Is Ded Na Si Lolo Oscar-Worthy?

Ded Na Si Lolo (international title: Grandpa is Dead) was chosen by the Film Academy of the Philippines (FAP) to represent the country in the Best Foreign Language Film category of the 82nd Academy Awards. The dramedy bested 11 other films in contention including Brillante Mendoza’s Lola (2009 Dubai International Film Festival’s Best Feature Film in the Asia-Africa Category), Francis Xavier Pasion’s Jay (2008 Cinemalaya’s Best Film), and Chris Martinez’s 100 (2008 Pusan International Film Festival’s Audience Award).

Why did FAP choose Ded Na Si Lolo despite not having any award or international fimfest exposure under its belt?

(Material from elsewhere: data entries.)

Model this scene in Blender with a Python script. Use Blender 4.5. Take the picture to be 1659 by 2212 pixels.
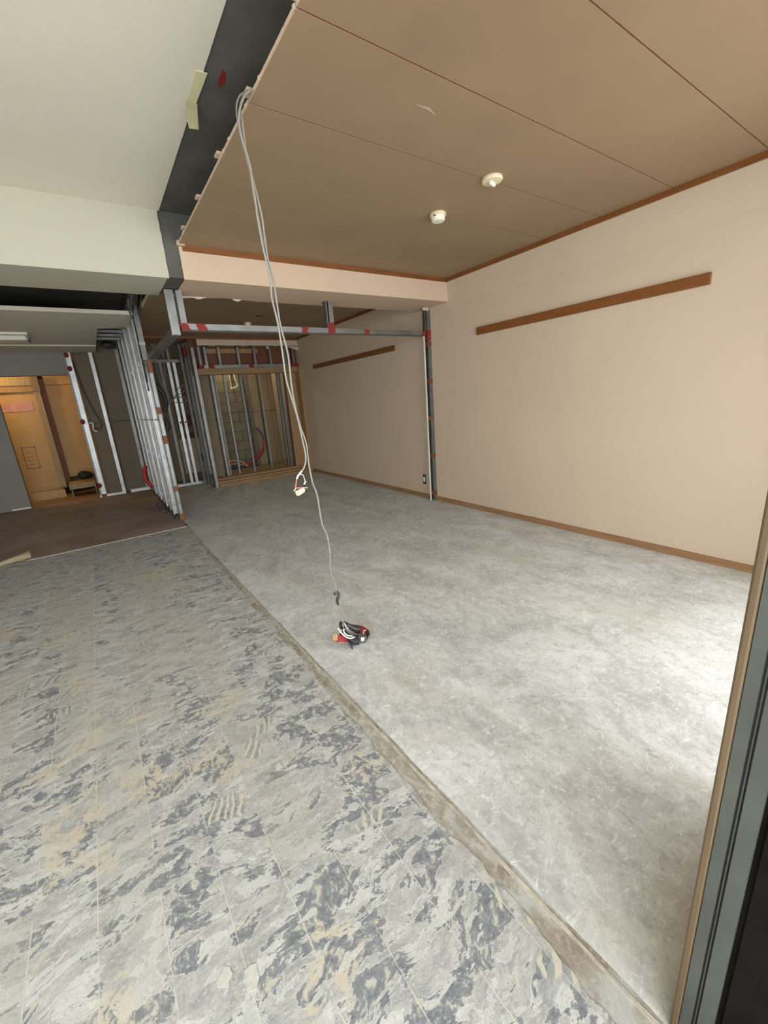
import bpy, bmesh, math, random
from mathutils import Vector, Matrix, noise
random.seed(7)
C = bpy.context.scene.collection
S = bpy.context.scene
for o in list(bpy.data.objects): bpy.data.objects.remove(o)

# ---------------------------------------------------------------- camera
cam = bpy.data.cameras.new('camera'); co = bpy.data.objects.new('camera', cam); C.objects.link(co)
Rt = ((0.817519, -0.571239, -0.073131), (-0.212411, -0.181054, -0.960261), (0.535298, 0.800566, -0.269352))
m = Matrix(((Rt[0][0], -Rt[1][0], -Rt[2][0]), (Rt[0][1], -Rt[1][1], -Rt[2][1]), (Rt[0][2], -Rt[1][2], -Rt[2][2])))
co.matrix_world = Matrix.Translation((0, 0, 1.278)) @ m.to_4x4()
cam.sensor_fit = 'VERTICAL'; cam.sensor_height = 36; cam.sensor_width = 27
cam.lens = 885.34 / 2212 * 36; cam.clip_start = 0.02
S.camera = co

# ---------------------------------------------------------------- world (overcast sky) and exposure
W = bpy.data.worlds.new('overcast_sky'); S.world = W; W.use_nodes = True
bg = W.node_tree.nodes['Background']; bg.inputs[0].default_value = (0.93, 0.975, 1.0, 1); bg.inputs[1].default_value = 6.0
S.view_settings.view_transform = 'Standard'; S.view_settings.look = 'None'
S.view_settings.exposure = 0.36; S.view_settings.gamma = 1; S.view_settings.use_curve_mapping = False

def portal(name, loc, sx, sz):
    l = bpy.data.lights.new(name, 'AREA'); l.shape = 'RECTANGLE'; l.size = sx; l.size_y = sz
    l.cycles.is_portal = True
    o = bpy.data.objects.new(name, l); C.objects.link(o); o.location = loc
    o.rotation_euler = (math.radians(90), 0, 0)      # -Z turned to +Y, into the room
    return o
portal('window_portal', (-0.90, -0.06, 1.12), 3.2, 2.24)
portal('window_portal', (2.185, -0.06, 1.10), 1.53, 2.2)

def bulb(name, loc, power, col, r=0.06):
    l = bpy.data.lights.new(name, 'POINT'); l.energy = power; l.color = col; l.shadow_soft_size = r
    o = bpy.data.objects.new(name, l); C.objects.link(o); o.location = loc
bulb('hall_bulb', (-1.35, 8.75, 2.15), 15, (1, .66, .30))
bulb('closet_bulb', (2.30, 8.72, 2.42), 12, (1, .82, .50))

# ---------------------------------------------------------------- materials
class NT:
    def __init__(s, name, rough=.6, metal=0., spec=.4):
        s.m = bpy.data.materials.new(name); s.m.use_nodes = True; s.t = s.m.node_tree
        s.b = s.t.nodes['Principled BSDF']; s.b.inputs['Roughness'].default_value = rough
        s.b.inputs['Metallic'].default_value = metal; s.b.inputs['Specular IOR Level'].default_value = spec
        s.tc = s.t.nodes.new('ShaderNodeTexCoord').outputs['Object']
    def n(s, kind, **kw):
        nd = s.t.nodes.new('ShaderNode' + kind)
        for k, v in kw.items():
            if k.startswith('_'): setattr(nd, k[1:], v)
            else:
                i = nd.inputs[k.replace('__', ' ')]
                if hasattr(v, 'is_linked'): s.t.links.new(v, i)
                else: i.default_value = v
        return nd
    def map(s, scale=(1, 1, 1), rot=(0, 0, 0), loc=(0, 0, 0)):
        return s.n('Mapping', Vector=s.tc, Scale=scale, Rotation=rot, Location=loc).outputs[0]
    def noise(s, sc, det=4, rough=.55, dist=0., vec=None):
        return s.n('TexNoise', Vector=vec or s.tc, Scale=sc, Detail=det, Roughness=rough, Distortion=dist).outputs['Fac']
    def step(s, v, a, b):
        return s.n('MapRange', Value=v, From__Min=a, From__Max=b).outputs[0]
    def mul(s, a, b, op='MULTIPLY'):
        nd = s.t.nodes.new('ShaderNodeMath'); nd.operation = op; nd.use_clamp = True
        for i, v in enumerate((a, b)):
            if hasattr(v, 'is_linked'): s.t.links.new(v, nd.inputs[i])
            else: nd.inputs[i].default_value = v
        return nd.outputs[0]
    def mix(s, f, a, b):
        nd = s.t.nodes.new('ShaderNodeMix'); nd.data_type = 'RGBA'
        for i, v in ((0, f), (6, a), (7, b)):
            if hasattr(v, 'is_linked'): s.t.links.new(v, nd.inputs[i])
            elif isinstance(v, tuple): nd.inputs[i].default_value = (*v, 1)
            else: nd.inputs[i].default_value = v
        return nd.outputs[2]
    def col(s, c):
        if isinstance(c, tuple): s.b.inputs['Base Color'].default_value = (*c, 1)
        else: s.t.links.new(c, s.b.inputs['Base Color'])
        return s
    def bump(s, h, dist=.002, st=.5):
        nd = s.n('Bump', Height=h, Distance=dist, Strength=st); s.t.links.new(nd.outputs[0], s.b.inputs['Normal']); return s

def simple(name, c, rough=.6, metal=0., var=.12, sc=12, bump=0., bsc=60, spec=.4):
    t = NT(name, rough, metal, spec)
    d = tuple(x * (1 - var) for x in c); e = tuple(min(1, x * (1 + var)) for x in c)
    t.col(t.mix(t.step(t.noise(sc, 5), .3, .7), d, e))
    if bump: t.bump(t.noise(bsc, 3), .002, bump)
    return t.m
def wood(name, c, axis=1, rough=.45, var=.25):
    t = NT(name, rough)
    sc = [22, 22, 22]; sc[axis] = 1.2
    f = t.noise(3.0, 6, .6, .6, t.map(tuple(sc)))
    t.col(t.mix(t.step(f, .3, .72), tuple(x * (1 - var) for x in c), tuple(min(1, x * (1 + var)) for x in c)))
    t.bump(f, .001, .15)
    return t.m

M = {}
M['wall_paper'] = simple('cream_wallpaper', (.58, .465, .35), .75, var=.03, sc=1.5, bump=.25, bsc=240)
M['beam_paper'] = simple('peach_wallpaper', (.60, .455, .33), .75, var=.03, sc=2, bump=.25, bsc=240)
M['white_paper'] = simple('white_wallpaper', (.72, .675, .57), .75, var=.025, sc=1.5, bump=.25, bsc=240)
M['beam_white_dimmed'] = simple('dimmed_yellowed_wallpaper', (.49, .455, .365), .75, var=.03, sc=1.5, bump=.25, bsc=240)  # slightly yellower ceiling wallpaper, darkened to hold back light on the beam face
M['grey_paper'] = simple('grey_wallpaper', (.26, .25, .215), .8, var=.04, sc=2, bump=.2, bsc=200)
M['ridge'] = simple('crumbled_ridge', (.42, .38, .31), .85, var=.3, sc=30, bump=.6)
M['flake'] = simple('pale_flake', (.50, .49, .45), .85, var=.1, sc=60, bump=.3)
M['plaster'] = simple('broken_plaster', (.55, .48, .39), .85, var=.12, sc=40, bump=.5)
M['slab'] = simple('bare_slab', (.10, .097, .085), .9, var=.25, sc=5, bump=.4, bsc=40)
M['brown_board'] = simple('brown_ceiling_board', (.295, .205, .122), .6, var=.05, sc=3, bump=.12, bsc=300)
M['board_edge'] = simple('board_edge', (.52, .39, .285), .8, var=.1)
M['trim'] = wood('brown_trim', (.20, .072, .018), 1, .4)
M['trimx'] = wood('brown_trim_cross', (.20, .072, .018), 0, .4)
M['base'] = wood('oak_baseboard', (.30, .165, .08), 1, .45)
M['jambwood'] = wood('worn_jamb_wood', (.10, .066, .034), 2, .6, .2)
M['ply'] = wood('plywood', (.36, .22, .10), 2, .6)
M['plyx'] = wood('plywood_cross', (.30, .18, .085), 0, .6)
M['darkply'] = wood('dark_red_plywood', (.15, .05, .022), 0, .6)
M['plank'] = wood('raw_plank', (.36, .27, .15), 2, .7)
M['back_board'] = simple('brown_gypsum_back', (.23, .18, .125), .85, var=.08, sc=3)
M['orange'] = simple('hall_panel', (.50, .32, .13), .6, var=.08, sc=3)
M['white'] = simple('offwhite_plastic', (.78, .76, .66), .35, var=.02)
M['cream'] = simple('aged_cream_plastic', (.72, .62, .42), .45, var=.04)
M['black'] = simple('black_rubber', (.012, .012, .013), .45, var=.2)
M['tapeblack'] = simple('black_tape', (.035, .035, .036), .3, var=.3, sc=60)
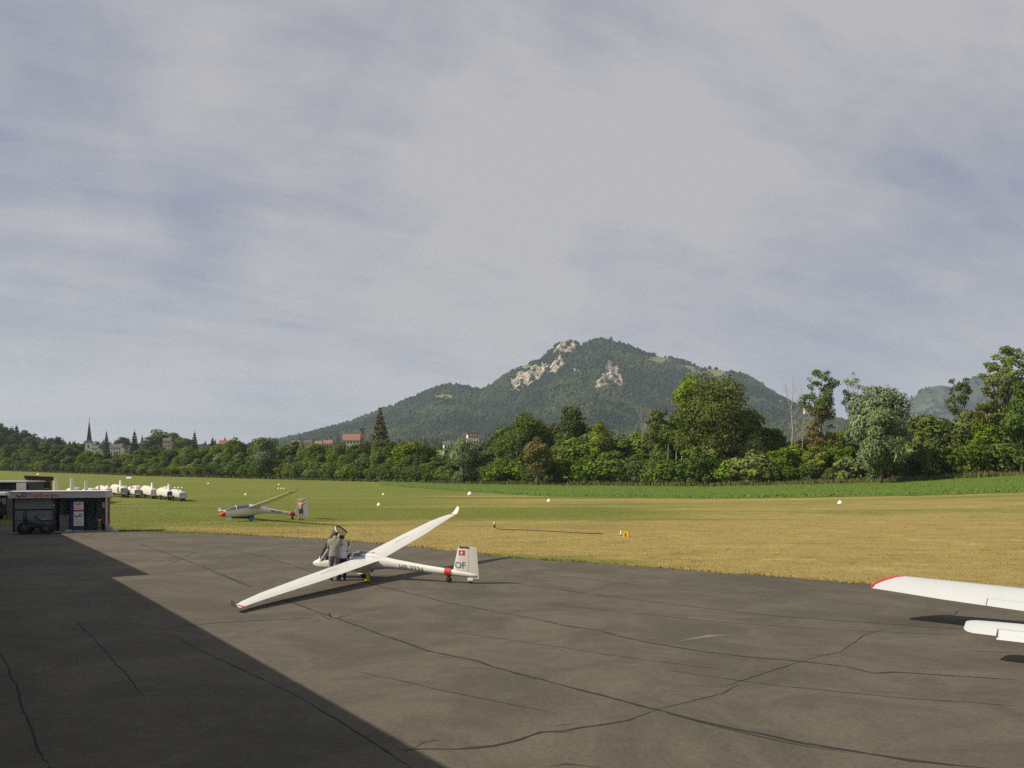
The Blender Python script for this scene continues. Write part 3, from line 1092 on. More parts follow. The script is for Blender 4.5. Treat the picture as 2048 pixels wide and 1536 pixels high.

Will it stand a chance against the likes of France’s A Prophet and Germany’s The White Ribbon? Both films were screened in Cannes. Wouldn’t the country, recently tagged by The Hollywood Reporter as a ‘hotbed of talents’, have more fighting chance if we sent Cannes Best Director Brillante Mendoza’s work instead?

We could only speculate why FAP chose Ded Na Si Lolo, but it isn’t difficult to see why. The film exudes a commanding sense of positivism, an element largely missing from the plethora of Filipino movies being recognized abroad. It isn’t poverty porn. There’s no violence and sex. Ded Na Si Lolo reflects the characteristics and values unique in the Filipino people like close family ties, optimism, and yes, a peculiar sense of humor.

Told through the eyes of a young boy, Ded Na Si Lolo is the comedic tale of a family mourning over the death of their patriarch. Unlike the Filipino-Chinese funerals depicted in the Mano Po series, the family is not well-off so there is no inheritance that the siblings have to fight over with. But they fight nevertheless. During the six-day wake, the brood’s flair for drama becomes apparent as unresolved issues and family secrets resurface.

The plot seems that it’s designed to be an all-out family drama, and it could have easily gone that way. But Director Soxie Topacio injected humor into the story through the numerous superstitious beliefs that Filipinos practice, however ridiculous they may be. When someone died, it’s as if everything is forbidden. You can’t wear red. You can’t sweep the floor. You can’t take a bath. Your tears shouldn’t fall on the coffin. And the list goes on.

The humorous script is backed up by an equally comedic delivery from the cast. Roderick Paulate demands your attention as the loud, cross-dressing sibling. His flamboyant and inane ways will leave you gasping for breath because of laughter. Roderick can easily shift from funny to serious. In the film’s dramatic moments, he shines as he lends enough humanity to what may initially appear as a caricature character. The rest of the cast are Gina Alajar, Elizabeth Oropesa, Dick Israel, and Manilyn Reynes.

Ded Na Si Lolo mixes the right blend of drama and comedy. This crowd pleaser makes fun of our eccentricities and beliefs. But in its heart, it tells the story of a family staying together and getting stronger amid personal differences and hardships.